Pourquoi dans un contexte de pression sur le change, la BRH vend des dollars
aux deux (2) banques citées ci-dessus ? À tire d’illustration, entre
Octobre 2014 et juillet 2015, la BRH a vendu près de 68 millions de dollars aux
banques, pour contenir le taux de change. Paradoxalement, les banques
commerciales ont retiré de la circulation, près de 63 millions de dollars (à
travers les opérations d’achat et de vente de dollars).[9]
Ceci laisse supposer que les banques préférèrent stocker les dollars au lieu de
les mettre en circulation. Alors, pourquoi entre octobre et novembre 2015, la
BRH a continué à vendre des dollars (24 millions) en utilisant la même méthode,
sans se préoccuper de cette situation ?
Le deuxième fait marquant concerne la 1ère
banque du système. Comme indiqué antérieurement, à elle-seule, elle détient 33%
des réserves de dollars du système. L’un des faits constatés avec cette banque,
c’est qu’elle affiche généralement des taux de change plus élevés que toutes
les autres banques. Depuis 2014, elle a toujours été la première banque à
relever son taux (1 ou 2 semaines après, les autres banques la suivent), ceci
malgré le poids de ses réserves de dollars (qui
sont passés de 252 millions de dollars en 2013 à 328 million en 2015). De
plus, certaines informations laissent supposer qu’elle est la banque qui achète
le plus de dollar lors des interventions de la BRH. Pourquoi la BRH permet-elle
à une banque de faire grimper le taux de change à volonté et lui permet
d’acheter, en même temps, des dollars lors des interventions (avec forte
position en plus)? Tous ces éléments ne permettent de conclure qu’une seule
chose : il est possible que le système soit victime de mouvements
spéculatifs. La passivité de la BRH sur cette possibilité est déconcertante.
Cet argument de spéculation n’a pas été soulevé pour la
première fois. D’autres auteurs l’ont aussi évoqués dans le cas d’Haïti
(cf. Roland Moisson: http://lenational.ht/et-si-lexplication-etait-la-speculation1-sur-le-dollar/ et http://lenational.ht/et-si-lexplication-etait-la-speculation-sur-le-dollar/). Cependant, les données disponibles ne permettent pas
de confirmer clairement cette assertion. Si la BRH pouvait donner accès aux
données relatives aux interventions, cela pourrait aider à déceler un mal qui
serait en train de ronger l’économie haïtienne.
Les solutions
En reprenant les explications données précédemment,
plusieurs pistes de solutions s’offrent à l’État haïtien, pour résorber la
crise du change :
1)
À court terme, il
faudrait que la Banque Centrale cible mieux les banques qui bénéficient de ses
interventions. La solution idéale serait qu’elle ne vende qu’aux banques dont
les réserves sont faibles ou qu’elle vende directement aux grands utilisateurs
de dollars (les grandes entreprises).
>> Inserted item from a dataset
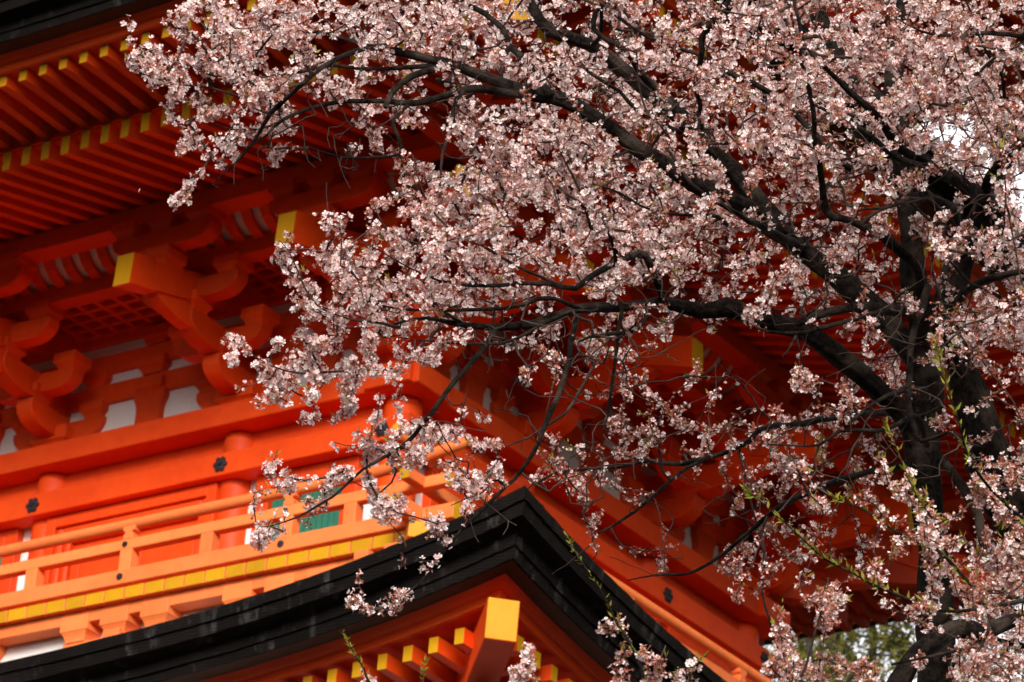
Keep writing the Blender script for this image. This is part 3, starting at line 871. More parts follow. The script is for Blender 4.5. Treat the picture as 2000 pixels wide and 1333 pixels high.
# limbs traced as (x, y, width in px, distance); listed from the trunk outward
LIMBS_A = {
 'trunk': [(1860, 2450, 92, 16.9), (1850, 1900, 86, 16.8), (1838, 1500, 80, 16.7), (1835, 1333, 74, 16.6), (1825, 1150, 70, 16.6), (1815, 1000, 64, 16.6), (1807, 850, 60, 16.6), (1805, 700, 56, 16.6), (1798, 600, 52, 16.6), (1782, 480, 48, 16.6), (1765, 350, 44, 16.6), (1755, 250, 42, 16.7), (1748, 120, 36, 16.8), (1752, 0, 28, 16.9), (1770, -140, 18, 17), (1780, -300, 8, 17)],
 'limb1': [(1800, 880, 50, 16.6), (1755, 800, 48, 16.5), (1700, 745, 46, 16.4), (1640, 690, 44, 16.3), (1570, 650, 42, 16.2), (1480, 628, 39, 16.1), (1410, 598, 37, 16), (1370, 604, 32, 16), (1297, 588, 27, 15.9), (1200, 600, 24, 15.9), (1100, 616, 21, 15.8), (1040, 632, 19, 15.8), (968, 640, 16, 15.7), (900, 630, 12, 15.7), (830, 622, 8, 15.6), (760, 640, 5, 15.6)],
 'limb2': [(1803, 720, 54, 16.6), (1740, 640, 52, 16.7), (1660, 560, 50, 16.8), (1595, 507, 48, 16.9), (1550, 470, 47, 16.9), (1500, 420, 46, 16.9), (1420, 320, 42, 16.9), (1318, 216, 38, 16.8), (1222, 144, 35, 16.8), (1150, 90, 31, 16.7), (1075, 57, 27, 16.6), (1036, 6, 22, 16.6), (1000, -70, 14, 16.6)],
 'limb3': [(1560, 480, 44, 16.85), (1480, 425, 42, 16.6), (1400, 380, 40, 16.4), (1320, 330, 38, 16.3), (1246, 292, 37, 16.2), (1204, 261, 35, 16.2), (1150, 228, 33, 16.1), (1105, 198, 31, 16.1), (1030, 177, 28, 16), (970, 156, 26, 16), (895, 132, 23, 15.9), (810, 113, 19, 15.9), (735, 95, 15, 15.8), (685, 103, 13, 15.8), (630, 130, 12, 15.8), (594, 162, 11, 15.7), (528, 222, 9, 15.7), (504, 264, 7, 15.7), (470, 310, 5, 15.7), (414, 362, 2.5, 15.7)],
 'limb3b': [(1060, 190, 22, 16.05), (1018, 187, 20, 16), (940, 177, 18, 15.9), (889, 183, 16, 15.8), (810, 201, 13, 15.7), (750, 195, 12, 15.7), (660, 198, 10, 15.6), (600, 216, 9, 15.6), (549, 237, 7, 15.6), (515, 268, 5, 15.6), (470, 300, 3, 15.6)],
 'limb3c': [(895, 132, 14, 15.9), (825, 130, 11, 16), (705, 136, 9, 16.1), (645, 130, 8, 16.1), (560, 145, 6, 16.1), (470, 150, 4, 16.1), (400, 140, 2.5, 16.1)],
 'limb3d': [(870, 130, 16, 15.9), (804, 150, 14, 15.8), (768, 180, 13, 15.7), (753, 207, 11, 15.6)],
 'limb3e': [(905, 180, 9, 15.8), (888, 204, 8, 15.7), (876, 261, 7, 15.6), (864, 300, 7, 15.6), (861, 356, 5, 15.6)],
 'limb3f': [(800, 203, 9, 15.7), (780, 222, 9, 15.7), (767, 240, 9, 15.7), (777, 270, 8, 15.7), (780, 303, 7, 15.7), (735, 310, 6, 15.7), (690, 309, 5, 15.7), (645, 300, 4, 15.7), (600, 285, 2.5, 15.7)],
 'limb3g': [(735, 95, 10, 15.9), (650, 70, 8, 16), (560, 60, 6, 16.1), (470, 60, 5, 16.1), (400, 70, 3, 16.2), (350, 90, 2, 16.2)],
 'limb3h': [(594, 162, 8, 15.7), (520, 185, 7, 15.6), (470, 190, 6, 15.6), (410, 170, 4, 15.6), (350, 165, 3, 15.6), (300, 150, 2, 15.6)],
 'limb4': [(1075, 185, 20, 16), (1048, 156, 19, 16.1), (1021, 111, 17, 16.2), (994, 90, 15, 16.3), (979, 54, 14, 16.3), (949, 30, 12, 16.4), (910, 12, 10, 16.4), (850, -10, 6, 16.4)],
 'limb4b': [(994, 90, 11, 16.3), (984, 120, 10, 16.2), (980, 150, 9, 16.1)],
 'limb5': [(1300, 200, 14, 16.8), (1252, 144, 14, 16.6), (1237, 120, 13, 16.5), (1219, 96, 13, 16.4), (1180, 75, 12, 16.4), (1159, 55, 11, 16.4), (1162, 24, 10, 16.4), (1185, 0, 8, 16.4), (1200, -40, 6, 16.4)],
 'limb5b': [(1155, 92, 11, 16.7), (1172, 65, 10, 16.5), (1174, 0, 8, 16.4), (1178, -60, 5, 16.4)],
 'limb6': [(1372, 260, 10, 16.6), (1363, 200, 10, 16.2), (1363, 150, 12, 16), (1366, 99, 14, 15.9), (1375, 69, 15, 15.9), (1399, 30, 14, 15.8), (1417, 0, 12, 15.8), (1440, -60, 8, 15.8)],
 'limb7': [(1660, 330, 14, 17), (1560, 230, 13, 17), (1500, 180, 12, 17), (1438, 150, 11, 17), (1360, 105, 10, 17), (1300, 87, 10, 17), (1249, 63, 9, 17), (1219, 42, 8, 17), (1180, 18, 6, 17), (1120, -10, 4, 17)],
 'limb8': [(1330, 260, 11, 16.5), (1252, 222, 10, 16.4), (1210, 180, 9, 16.4), (1165, 150, 8, 16.3), (1138, 126, 7, 16.3), (1110, 95, 5, 16.3)],
 'limb9': [(1758, 235, 40, 16.7), (1700, 185, 40, 16.8), (1660, 150, 39, 16.9), (1630, 95, 38, 17), (1600, 35, 36, 17), (1583, -10, 32, 17), (1560, -80, 20, 17)],
 'limb10': [(1800, 545, 24, 16.5), (1787, 515, 24, 16.3), (1750, 480, 23, 16.2), (1712, 455, 21, 16), (1662, 432, 19, 15.9), (1625, 425, 18, 15.8), (1612, 405, 17, 15.8), (1607, 345, 14, 15.7), (1595, 285, 13, 15.6), (1586, 210, 11, 15.5), (1571, 150, 10, 15.5), (1565, 75, 8, 15.5), (1550, 0, 7, 15.5), (1540, -60, 5, 15.5)],
 'limb11': [(1798, 615, 22, 16.5), (1750, 605, 22, 16.2), (1700, 603, 22, 16), (1650, 606, 21, 15.9), (1607, 611, 19, 15.9), (1557, 634, 16, 15.9)],
 'limb12': [(1800, 590, 13, 16.3), (1737, 605, 12, 15.8), (1675, 622, 12, 15.7), (1625, 635, 11, 15.7), (1562, 652, 10, 15.8), (1500, 649, 7, 15.8)],
 'limb13': [(1555, 655, 7, 15.9), (1545, 675, 6, 15.8), (1527, 697, 4, 15.8)],
 'limb14': [(1560, 480, 20, 16.8), (1480, 440, 16, 16), (1453, 425, 13, 15.8), (1400, 395, 11, 15.6), (1350, 360, 9, 15.5), (1320, 315, 7, 15.5), (1300, 290, 5, 15.5)],
 'hang1': [(1275, 590, 11, 15.8), (1255, 629, 10, 15.7), (1240, 647, 9, 15.6), (1195, 653, 8, 15.5), (1150, 659, 7, 15.5), (1130, 668, 5, 15.5)],
 'hang2': [(1215, 600, 9, 15.8), (1207, 659, 9, 15.7), (1201, 700, 8, 15.7), (1192, 770, 8, 15.6), (1186, 815, 6, 15.6), (1178, 850, 4, 15.6)],
 'hang3': [(1130, 612, 14, 15.8), (1114, 668, 13, 15.6), (1106, 728, 12, 15.5), (1090, 782, 11, 15.4), (1072, 824, 11, 15.4), (1054, 866, 10, 15.3), (1018, 920, 9, 15.3), (985, 950, 9, 15.3), (935, 1000, 8, 15.2), (902, 1034, 7, 15.2), (860, 1094, 6, 15.2), (824, 1139, 4.5, 15.2), (788, 1163, 3, 15.2)],
 'hang4': [(1175, 680, 8, 15.7), (1162, 710, 7, 15.6), (1126, 776, 7, 15.6), (1099, 809, 6, 15.5), (1066, 836, 6, 15.5), (1035, 856, 5, 15.5), (1000, 866, 4, 15.5)],
 'hang5': [(968, 643, 13, 15.7), (950, 674, 13, 15.6), (920, 710, 12, 15.5), (890, 745, 12, 15.4), (855, 790, 11, 15.4), (824, 830, 10, 15.3), (785, 872, 9, 15.3), (710, 917, 7, 15.2), (650, 971, 6, 15.2), (602, 1001, 5, 15.2), (554, 1022, 3, 15.2), (500, 1030, 2, 15.2)],
 'hang6': [(860, 640, 9, 15.7), (800, 695, 8, 15.5), (779, 722, 8, 15.4), (725, 722, 7, 15.3), (650, 725, 6, 15.2), (590, 731, 5, 15.2), (527, 713, 3, 15.2), (468, 672, 2, 15.2)],
 'mid1': [(1297, 585, 18, 15.9), (1260, 500, 17, 15.7), (1235, 500, 16, 15.7), (1210, 510, 15, 15.6), (1150, 542, 14, 15.5), (1126, 563, 13, 15.4), (1075, 556, 11, 15.4), (1055, 554, 10, 15.4), (1010, 554, 9, 15.3), (935, 560, 8, 15.3), (860, 548, 6, 15.2), (800, 524, 4, 15.2), (761, 500, 3, 15.2), (700, 470, 2, 15.2)],
 'mid2': [(1150, 610, 11, 15.8), (1070, 583, 10, 15.5), (1010, 599, 9, 15.4), (920, 605, 8, 15.3), (845, 605, 7, 15.3), (779, 605, 5, 15.3), (720, 590, 3, 15.3)],
 'mid3': [(1200, 598, 9, 15.8), (1100, 615, 9, 15.4), (1030, 650, 8, 15.3), (980, 672, 7, 15.3), (900, 672, 6, 15.3), (840, 668, 4, 15.3), (780, 660, 3, 15.3)],
 'mid4': [(1205, 510, 12, 15.6), (1200, 490, 12, 15.5), (1187, 450, 10, 15.4), (1170, 415, 8, 15.3), (1145, 395, 6, 15.3), (1120, 340, 5, 15.3), (1095, 300, 3, 15.3)],
 'mid5': [(1420, 440, 9, 16), (1400, 423, 9, 15.7), (1330, 420, 7, 15.6), (1250, 400, 6, 15.5), (1210, 380, 5, 15.5), (1160, 360, 3, 15.5)],
 'mid6': [(900, 630, 8, 15.7), (830, 590, 7, 15.5), (743, 587, 6, 15.4), (725, 569, 6, 15.4), (686, 536, 5, 15.3), (660, 490, 3, 15.3), (640, 440, 2, 15.3)],
 'mid7': [(780, 640, 7, 15.5), (720, 628, 6, 15.3), (680, 623, 5, 15.3), (650, 615, 5, 15.2), (620, 596, 4, 15.2), (596, 560, 4, 15.2), (581, 530, 3, 15.2), (563, 490, 2.5, 15.2), (545, 468, 2, 15.2)],
 'mid8': [(1100, 560, 8, 15.5), (1010, 520, 7, 15.4), (940, 480, 6, 15.3), (870, 440, 5, 15.3), (830, 390, 4, 15.3), (812, 340, 3, 15.3), (806, 300, 2, 15.3)],
 'mid9': [(935, 560, 6, 15.3), (880, 500, 5, 15.2), (800, 470, 4, 15.2), (750, 440, 3, 15.2), (726, 390, 2, 15.2)],
 'low1': [(1800, 815, 16, 17), (1680, 808, 15, 17.6), (1570, 827, 14, 18.2), (1495, 836, 13, 18.8), (1444, 872, 12, 19.3), (1342, 905, 11, 19.6), (1264, 902, 9, 19.8), (1192, 914, 8, 20), (1090, 923, 6, 20), (1045, 947, 4, 20)],
 'low2': [(1390, 890, 9, 19.4), (1341, 915, 8, 19.3), (1292, 952, 8, 19.2), (1243, 1000, 7, 19.2), (1195, 1030, 6, 19.2), (1158, 1046, 4, 19.2)],
 'low3': [(1810, 900, 16, 16.8), (1690, 925, 15, 17.4), (1571, 965, 14, 18), (1519, 997, 12, 18.3), (1454, 1046, 10, 18.5), (1406, 1085, 8, 18.6), (1341, 1121, 6, 18.6), (1302, 1124, 5, 18.6), (1227, 1134, 3, 18.6)],
 'low4': [(1500, 1010, 7, 18.3), (1487, 1040, 7, 18.3), (1493, 1082, 7, 18.2), (1490, 1160, 6, 18.2), (1506, 1225, 4, 18.2)],
 'low5': [(1810, 870, 14, 16.3), (1790, 815, 13, 15.9), (1750, 830, 12, 15.6), (1715, 840, 10, 15.5), (1640, 842, 8, 15.4), (1600, 870, 6, 15.4), (1500, 872, 4, 15.4)],
 'low6': [(1806, 760, 12, 16.2), (1770, 762, 12, 15.8), (1730, 775, 11, 15.5), (1690, 800, 9, 15.4), (1650, 835, 7, 15.4)],
 'low7': [(1830, 560, 9, 16.2), (1840, 590, 9, 15.8), (1862, 640, 9, 15.6), (1885, 680, 8, 15.5), (1890, 700, 7, 15.5), (1885, 730, 5, 15.4), (1868, 745, 4, 15.4)],
 'low8': [(1812, 560, 16, 16), (1790, 640, 15, 15.7), (1775, 720, 14, 15.6), (1772, 780, 13, 15.6), (1788, 830, 12, 15.6), (1800, 860, 10, 15.6), (1850, 845, 8, 15.5), (1880, 868, 6, 15.4), (1917, 877, 3, 15.4)],
 'low9': [(1838, 895, 18, 16.5), (1865, 930, 21, 16.3), (1893, 975, 21, 16.2), (1913, 1010, 20, 16.1), (1919, 1050, 16, 16), (1925, 1100, 10, 15.8)],
 'low10': [(1840, 1620, 62, 16.7), (1760, 1480, 56, 15.9), (1738, 1400, 54, 15.6), (1757, 1335, 51, 15.5), (1790, 1280, 45, 15.5), (1840, 1246, 40, 15.6), (1900, 1228, 37, 15.7), (1970, 1215, 32, 15.9), (2060, 1180, 24, 16)],
}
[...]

Ce mécanisme permettrait d’éviter la
thésaurisation (constitution de nouveau stock) des dollars par les banques
commerciales.
2)
À moyen terme, les
autorités monétaires pourraient envisager de mettre en place une taxe à trois
niveaux sur les transactions de change (du type Tobi-Spahn[10]),
pour empêcher les mouvements de spéculations:
-
Une
faible taxe au premier niveau (afin d’éviter d’entraver les
opérations productives), qui sera placée sur toutes les transactions sur le marché des changes, tant que ces
transactions resteront dans les limites
soutenables, convenues par les autorités monétaires.
-
Une taxe plus
élevée au second niveau, en cas
d’instabilité du taux de change, qui sera placée sur toutes les
transactions sur le marché des changes, tant que les transactions resteront
dans les limites soutenables et convenues par les autorités monétaires.
-
Une taxe deux
fois plus élevée que la seconde, variable en fonction du montant de la
transaction, qui sera placée sur toutes les transactions sur le marché des
changes en cas d’instabilité du
taux de change, dès que le montant de la transaction dépasse les limites
soutenables et convenues par les autorités monétaires.
3)
À long terme, il
faut envisager de financer les PMEs agricoles afin de réduire le montant des
importations de produits alimentaires, et relancer les exportations de ces
biens.
[2] Les exportations,
les transferts de l’étranger, les Investissements directs étrangers, les
appuis et dons
[3] Les importations, les transferts qui sont expédiés à l’étranger, et
les flux net du secteur public en dollar
[4] Balance des paiements, BRH.
[5] Id.
La taxe
Tobin, suggérée en 1972 par le lauréat du « prix Nobel d'économie » James Tobin, consiste en une taxation des
transactions monétaires internationales afin de limiter la
volatilité du
taux de change. Par extension, le terme désigne aujourd'hui une taxe sur les transactions
financières.
Elle est aussi appelée par certains taxe Robin des bois.